Casos más extremos de nuestra incapacidad para reconocer la verdad se da en las competiciones deportivas. Podemos estar en un bar donde se encuentran seguidores de los dos equipos del partido que está siendo televisado. En caso de penalti, un noventa por ciento de los seguidores de cada equipo verán lo contrario que el otro equipo. Ante la repetición, quizá este porcentaje disminuya en diez puntos. ¿Tanto nos ciega el estar involucrados en un hecho?
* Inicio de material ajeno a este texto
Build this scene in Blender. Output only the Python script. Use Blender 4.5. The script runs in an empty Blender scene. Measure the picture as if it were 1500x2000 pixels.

La verdad de los hechos puede ser vista como el color de los objetos. Cuando contemplamos un mueble rojo, éste es así porque está iluminado por una luz blanca que es absorbida por completo excepto la radiación roja. Si otra persona mira al mueble iluminado con otra luz, será incapaz de ponerse de acuerdo con el que observaba con luz blanca. Sin embargo, ¿quién tiene razón? ¿Hay que ponerse de acuerdo respecto a la luz con la que se iluminan los hechos para poder hablar de verdad? ¿O hay una verdad absoluta? Quizás el problema principal al que nos enfrentamos no es reconocer la verdad absoluta sino al instinto de encontrar la verdad que más nos interesa. Y, por lo general, cuando ya es demasiado tarde no nos podemos perdonar el habernos cegado a nosotros mismos para no reconocer lo que estaba sucediendo en nuestras vidas. Creo que, si la verdad existe realmente, es un buen modo de vida intentar distinguirla en todos los lugares a los que miramos.